Cryptography and Protocol Engineering

Aims

We all use cryptographic protocols every day: whenever we access an https:// website or send a message via WhatsApp or Signal, for example. In this module, students will get hands-on experience of how those protocols are implemented. Students start by writing their own secure messaging protocol from scratch, and then move on to more advanced examples of cryptographic protocols for security and privacy, such as private information retrieval (searching for data without revealing what you’re searching for).

Syllabus

This is a practical course in which the first half of each of the 2-hour weekly sessions is a lecture that introduces a topic, while the second half is lab time during which the students can work on their implementations, discuss the topics in small groups, and get help from the lecturers. The module is structured into three blocks as follows: 

1. Cryptographic primitives (2 weeks). Using common building blocks such as symmetric ciphers and hash functions. Implementing selected aspects of elliptic curve Diffie-Hellman and digital signatures. Protocol security, Dolev-Yao model, side-channel attacks. 
2. Secure communication (3 weeks). Authenticated key exchange (e.g. SIGMA, TLS), password-authenticated key exchange (e.g. SPAKE2), forward secrecy, post-compromise security, double ratchet, the Signal protocol. 
3. Private database lookups (3 weeks). Lattice-based post-quantum cryptography, learning with errors, homomorphic encryption, private information retrieval. 

In each block, students will be given a description of the algorithms and protocols covered (e.g. a research paper or an RFC standards document), and a code template that the students should use for their implementation. The implementation language will probably be Python (to be confirmed after the practical materials have been developed ). Students will also be given a set of test cases to check their code, and will have the opportunity to test their implementation communicating with other students’ implementations. Finally, for each block, students will write and submit a lab report explaining their approach and the findings from their implementation.

Objectives

On completion of this module, students should:

• Understand that cryptography is not magic! The mathematics can look intimidating, but this module will show students that they needn’t be afraid of cryptography.
• Gain appreciation for the complexity and careful implementation of real-world cryptography libraries ,and understand why one should prefer vetted implementations.
• Be familiar with the mathematical notation and concepts commonly used in descriptions of cryptographic protocols, and be able to understand and implement research papers and RFCs in this field.
• Be comfortable with cryptographic primitives commonly used in protocols, and able to correctly use software libraries that implement them.
• Have gained hands-on experience of attacks on cryptographic protocols, and an appreciation for the difficulty of making these protocols correct.
• Have been exposed to ideas and techniques from recent research, which may be useful for their own future research.
• Have practised technical writing through lab reports.

Assessment

Students will be provided with code skeletons in one or two different programming languages (probably Python, maybe Rust) to avoid them struggling with setup issues. For each assignment, students are required to produce a working implementation of the protocols discussed in the course, using the programming language and skeleton provided. Here, “working” means that the algorithms are functionally correct, but they are not production-quality (in particular, no side-channel countermeasures such as constant-time algorithms are required). For some primitives (e.g. symmetric ciphers and hash functions) existing libraries should be used, whereas other cryptographic algorithms will be implemented from scratch. Students should submit their code as a Docker container that can be run against specified test cases. 

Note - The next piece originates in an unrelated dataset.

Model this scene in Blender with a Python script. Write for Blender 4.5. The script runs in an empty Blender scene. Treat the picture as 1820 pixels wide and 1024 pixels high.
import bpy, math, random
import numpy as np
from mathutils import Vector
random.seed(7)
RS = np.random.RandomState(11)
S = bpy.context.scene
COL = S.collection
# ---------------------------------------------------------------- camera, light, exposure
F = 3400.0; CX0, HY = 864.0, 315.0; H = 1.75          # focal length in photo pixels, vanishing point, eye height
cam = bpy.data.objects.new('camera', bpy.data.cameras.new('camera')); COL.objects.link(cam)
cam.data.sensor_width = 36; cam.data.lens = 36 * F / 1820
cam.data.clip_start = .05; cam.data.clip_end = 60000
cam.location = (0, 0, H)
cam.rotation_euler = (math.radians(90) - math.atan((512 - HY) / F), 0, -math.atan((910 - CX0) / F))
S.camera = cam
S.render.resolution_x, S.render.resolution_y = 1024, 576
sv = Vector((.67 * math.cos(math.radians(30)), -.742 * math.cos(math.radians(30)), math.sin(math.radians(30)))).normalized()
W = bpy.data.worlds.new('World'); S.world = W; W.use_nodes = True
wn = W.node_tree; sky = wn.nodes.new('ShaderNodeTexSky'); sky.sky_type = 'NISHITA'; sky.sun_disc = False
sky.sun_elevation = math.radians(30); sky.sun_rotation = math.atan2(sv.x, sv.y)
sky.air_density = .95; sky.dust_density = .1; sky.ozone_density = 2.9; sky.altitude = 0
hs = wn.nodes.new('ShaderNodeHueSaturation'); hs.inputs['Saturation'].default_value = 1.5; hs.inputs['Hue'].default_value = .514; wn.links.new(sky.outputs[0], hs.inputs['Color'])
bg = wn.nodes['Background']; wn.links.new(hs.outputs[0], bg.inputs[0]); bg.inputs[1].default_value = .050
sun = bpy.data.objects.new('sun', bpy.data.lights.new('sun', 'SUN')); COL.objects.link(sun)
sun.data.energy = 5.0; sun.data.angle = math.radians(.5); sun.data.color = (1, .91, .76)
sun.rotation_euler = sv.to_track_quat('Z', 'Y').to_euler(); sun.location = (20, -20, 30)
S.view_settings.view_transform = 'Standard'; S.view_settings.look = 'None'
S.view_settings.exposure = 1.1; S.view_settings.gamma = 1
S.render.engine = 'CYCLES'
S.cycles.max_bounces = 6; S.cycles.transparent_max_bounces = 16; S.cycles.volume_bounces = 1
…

After each of the three blocks, students will be asked to submit a lab report of approximately 2,000 words along with their code for that block. In the lab report, the students should explain how their implementation works and why it is correct, as well as any findings from the work (e.g. any limitations or trade-offs they found with the protocols). The report structure and marking scheme will be specified in advance. The lab reports provide an opportunity for students to provide critical insights and creativity. For instance, they might compare their implementation with existing real-world implementations which provide additional features and guarantees. 

Each of the three lab reports (along with the associated code) will be marked, forming the basis of assessment, and feedback on the reports will be given to the students before the next submission is due, so that students can take the feedback on board for their next submission. Of the three reports, the worst mark will be discarded, and the other two reports each contribute 50% of the final mark. As such, students might decide to submit only two reports. 

Students may discuss their work with others, but the implementations and lab reports must be individual work.

Recommended reading

Textbook: Jonathan Katz and Yehuda Lindell. Introduction to Modern Cryptography (3rd edition). CRC Press, 2020.

The textbook covers prerequisite knowledge on cryptographic primitives, such as ciphers, MACs, hash functions, and signatures. This book is also used in the Part II Cryptography course. For the protocols we cover in this course, we are not aware of a suitable textbook; instead we will use research papers, lecture slides, and RFCs as resources, which will be provided at the start of the module.